→ **Given request**
Exclude the pictures, then repeat the remaining data exactly.

→ **Data shown**
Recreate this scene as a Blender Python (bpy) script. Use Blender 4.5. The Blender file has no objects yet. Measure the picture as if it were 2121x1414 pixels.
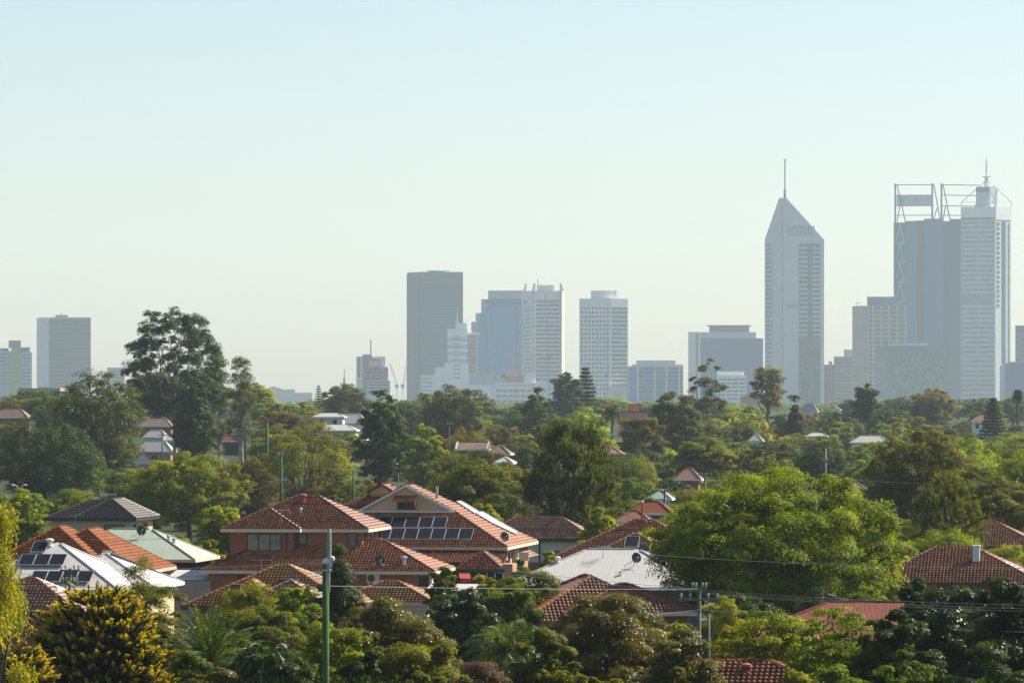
import bpy, math, random
import numpy as np
from mathutils import Vector, Matrix

# ------------------------------------------------------------------ camera, sky, sun, exposure
C = bpy.context.scene.collection
SC = bpy.context.scene
FPX, CX, YH, ZC = 10000.0, 1060.5, 822.0, 16.0      # focal length in photo pixels, principal column, horizon row, eye height (m)
SUN_EL, SUN_AZ = math.radians(42), math.radians(60)   # height, and bearing to the right of the view direction (+y)

cam_d = bpy.data.cameras.new('camera'); cam = bpy.data.objects.new('camera', cam_d); C.objects.link(cam)
cam.location = (0, 0, ZC); cam.rotation_euler = (math.pi / 2, 0, 0)
cam_d.sensor_fit = 'HORIZONTAL'; cam_d.sensor_width = 36.0
cam_d.lens = 36.0 * FPX / 2121.0
cam_d.shift_y = (YH - 707.0) / 2121.0
cam_d.clip_start = 1.0; cam_d.clip_end = 60000
SC.camera = cam

world = bpy.data.worlds.new('World'); SC.world = world; world.use_nodes = True
wn = world.node_tree.nodes; wl = world.node_tree.links
bg = wn['Background']; sky = wn.new('ShaderNodeTexSky')
sky.sky_type = 'NISHITA'; sky.sun_disc = False
sky.sun_elevation = SUN_EL; sky.sun_rotation = SUN_AZ
sky.air_density = 0.86; sky.dust_density = 0.7; sky.ozone_density = 0.55
wl.new(sky.outputs[0], bg.inputs[0]); bg.inputs[1].default_value = 0.066

sun_d = bpy.data.lights.new('sun', 'SUN'); sun = bpy.data.objects.new('sun', sun_d); C.objects.link(sun)
sun_d.energy = 5.0; sun_d.angle = math.radians(0.5); sun_d.color = (1.0, 0.92, 0.79)
to_sun = Vector((math.sin(SUN_AZ) * math.cos(SUN_EL), math.cos(SUN_AZ) * math.cos(SUN_EL), math.sin(SUN_EL)))
sun.rotation_euler = to_sun.to_track_quat('Z', 'Y').to_euler(); sun.location = (200, 150, 180)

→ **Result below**
Recreate this scene as a Blender Python (bpy) script. Use Blender 4.5. The Blender file has no objects yet. Measure the picture as if it were 2121x1414 pixels.
import bpy, math, random
import numpy as np
from mathutils import Vector, Matrix

# ------------------------------------------------------------------ camera, sky, sun, exposure
C = bpy.context.scene.collection
SC = bpy.context.scene
FPX, CX, YH, ZC = 10000.0, 1060.5, 822.0, 16.0      # focal length in photo pixels, principal column, horizon row, eye height (m)
SUN_EL, SUN_AZ = math.radians(42), math.radians(60)   # height, and bearing to the right of the view direction (+y)

cam_d = bpy.data.cameras.new('camera'); cam = bpy.data.objects.new('camera', cam_d); C.objects.link(cam)
cam.location = (0, 0, ZC); cam.rotation_euler = (math.pi / 2, 0, 0)
cam_d.sensor_fit = 'HORIZONTAL'; cam_d.sensor_width = 36.0
cam_d.lens = 36.0 * FPX / 2121.0
cam_d.shift_y = (YH - 707.0) / 2121.0
cam_d.clip_start = 1.0; cam_d.clip_end = 60000
SC.camera = cam

world = bpy.data.worlds.new('World'); SC.world = world; world.use_nodes = True
wn = world.node_tree.nodes; wl = world.node_tree.links
bg = wn['Background']; sky = wn.new('ShaderNodeTexSky')
sky.sky_type = 'NISHITA'; sky.sun_disc = False
sky.sun_elevation = SUN_EL; sky.sun_rotation = SUN_AZ
sky.air_density = 0.86; sky.dust_density = 0.7; sky.ozone_density = 0.55
wl.new(sky.outputs[0], bg.inputs[0]); bg.inputs[1].default_value = 0.066

sun_d = bpy.data.lights.new('sun', 'SUN'); sun = bpy.data.objects.new('sun', sun_d); C.objects.link(sun)
sun_d.energy = 5.0; sun_d.angle = math.radians(0.5); sun_d.color = (1.0, 0.92, 0.79)
to_sun = Vector((math.sin(SUN_AZ) * math.cos(SUN_EL), math.cos(SUN_AZ) * math.cos(SUN_EL), math.sin(SUN_EL)))
sun.rotation_euler = to_sun.to_track_quat('Z', 'Y').to_euler(); sun.location = (200, 150, 180)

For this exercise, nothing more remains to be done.